- Source excerpt:
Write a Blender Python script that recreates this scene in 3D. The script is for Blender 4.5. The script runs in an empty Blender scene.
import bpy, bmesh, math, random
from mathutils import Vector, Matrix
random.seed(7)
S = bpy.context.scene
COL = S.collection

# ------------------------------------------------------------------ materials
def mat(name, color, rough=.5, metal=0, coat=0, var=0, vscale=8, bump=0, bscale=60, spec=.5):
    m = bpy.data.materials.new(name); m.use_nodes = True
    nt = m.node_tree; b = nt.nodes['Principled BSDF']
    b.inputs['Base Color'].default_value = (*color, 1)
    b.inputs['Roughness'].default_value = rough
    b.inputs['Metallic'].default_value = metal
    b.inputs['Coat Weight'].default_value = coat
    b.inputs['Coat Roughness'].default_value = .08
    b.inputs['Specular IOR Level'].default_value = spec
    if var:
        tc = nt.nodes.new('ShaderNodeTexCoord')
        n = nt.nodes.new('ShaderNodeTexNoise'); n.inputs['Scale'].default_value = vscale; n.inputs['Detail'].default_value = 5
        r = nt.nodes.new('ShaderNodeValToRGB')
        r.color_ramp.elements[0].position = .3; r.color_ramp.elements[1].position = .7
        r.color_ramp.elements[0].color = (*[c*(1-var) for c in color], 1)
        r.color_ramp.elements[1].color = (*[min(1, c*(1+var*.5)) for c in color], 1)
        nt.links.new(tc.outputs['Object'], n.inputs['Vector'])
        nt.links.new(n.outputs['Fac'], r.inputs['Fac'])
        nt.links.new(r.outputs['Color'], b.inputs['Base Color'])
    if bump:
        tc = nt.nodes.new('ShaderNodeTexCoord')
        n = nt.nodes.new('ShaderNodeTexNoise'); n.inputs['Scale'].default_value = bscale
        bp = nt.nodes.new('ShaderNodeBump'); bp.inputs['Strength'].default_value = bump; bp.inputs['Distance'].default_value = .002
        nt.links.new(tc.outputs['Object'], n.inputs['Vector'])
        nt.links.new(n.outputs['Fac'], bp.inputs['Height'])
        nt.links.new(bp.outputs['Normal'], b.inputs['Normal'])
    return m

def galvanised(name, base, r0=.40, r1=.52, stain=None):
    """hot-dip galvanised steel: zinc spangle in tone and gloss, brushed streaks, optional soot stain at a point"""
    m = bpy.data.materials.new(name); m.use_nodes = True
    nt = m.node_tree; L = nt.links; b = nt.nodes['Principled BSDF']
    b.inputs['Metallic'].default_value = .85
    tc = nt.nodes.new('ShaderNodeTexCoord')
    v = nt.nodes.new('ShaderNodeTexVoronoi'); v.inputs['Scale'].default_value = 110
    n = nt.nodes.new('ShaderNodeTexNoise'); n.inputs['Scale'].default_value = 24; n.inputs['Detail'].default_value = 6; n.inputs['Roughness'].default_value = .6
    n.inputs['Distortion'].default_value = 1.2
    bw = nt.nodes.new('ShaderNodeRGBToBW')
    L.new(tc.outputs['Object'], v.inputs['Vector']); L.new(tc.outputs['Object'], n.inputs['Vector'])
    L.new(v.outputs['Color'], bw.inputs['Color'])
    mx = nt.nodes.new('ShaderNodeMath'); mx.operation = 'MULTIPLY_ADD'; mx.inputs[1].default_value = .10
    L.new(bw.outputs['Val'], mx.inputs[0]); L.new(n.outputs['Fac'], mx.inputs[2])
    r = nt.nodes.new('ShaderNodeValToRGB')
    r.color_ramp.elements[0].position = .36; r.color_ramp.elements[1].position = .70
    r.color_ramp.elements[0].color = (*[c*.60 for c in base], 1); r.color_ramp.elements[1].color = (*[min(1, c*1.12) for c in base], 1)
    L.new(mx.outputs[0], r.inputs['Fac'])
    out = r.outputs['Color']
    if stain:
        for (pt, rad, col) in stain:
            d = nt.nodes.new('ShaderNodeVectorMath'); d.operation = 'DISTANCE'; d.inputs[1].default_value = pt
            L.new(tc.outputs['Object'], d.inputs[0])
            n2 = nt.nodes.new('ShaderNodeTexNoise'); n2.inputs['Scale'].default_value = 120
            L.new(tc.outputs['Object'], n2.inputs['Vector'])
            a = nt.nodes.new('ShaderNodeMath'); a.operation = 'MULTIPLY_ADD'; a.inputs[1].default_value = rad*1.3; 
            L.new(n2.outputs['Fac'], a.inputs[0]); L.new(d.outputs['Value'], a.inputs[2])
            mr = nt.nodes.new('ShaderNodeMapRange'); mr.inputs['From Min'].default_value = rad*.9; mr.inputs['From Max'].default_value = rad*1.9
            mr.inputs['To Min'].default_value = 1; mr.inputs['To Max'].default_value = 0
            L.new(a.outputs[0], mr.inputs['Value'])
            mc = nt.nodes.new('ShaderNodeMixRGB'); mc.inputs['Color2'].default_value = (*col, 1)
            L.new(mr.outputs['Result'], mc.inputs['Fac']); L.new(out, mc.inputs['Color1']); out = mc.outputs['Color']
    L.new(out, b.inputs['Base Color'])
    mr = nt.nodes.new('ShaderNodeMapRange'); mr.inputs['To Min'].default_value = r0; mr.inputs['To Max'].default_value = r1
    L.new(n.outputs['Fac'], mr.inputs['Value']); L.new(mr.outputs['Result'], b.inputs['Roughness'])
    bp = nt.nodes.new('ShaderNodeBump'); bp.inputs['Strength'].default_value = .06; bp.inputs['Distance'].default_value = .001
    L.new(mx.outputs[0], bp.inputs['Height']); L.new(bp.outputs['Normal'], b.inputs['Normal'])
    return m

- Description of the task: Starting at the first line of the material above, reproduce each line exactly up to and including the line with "COL = S.collection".

- Response to this exercise:
Write a Blender Python script that recreates this scene in 3D. The script is for Blender 4.5. The script runs in an empty Blender scene.
import bpy, bmesh, math, random
from mathutils import Vector, Matrix
random.seed(7)
S = bpy.context.scene
COL = S.collection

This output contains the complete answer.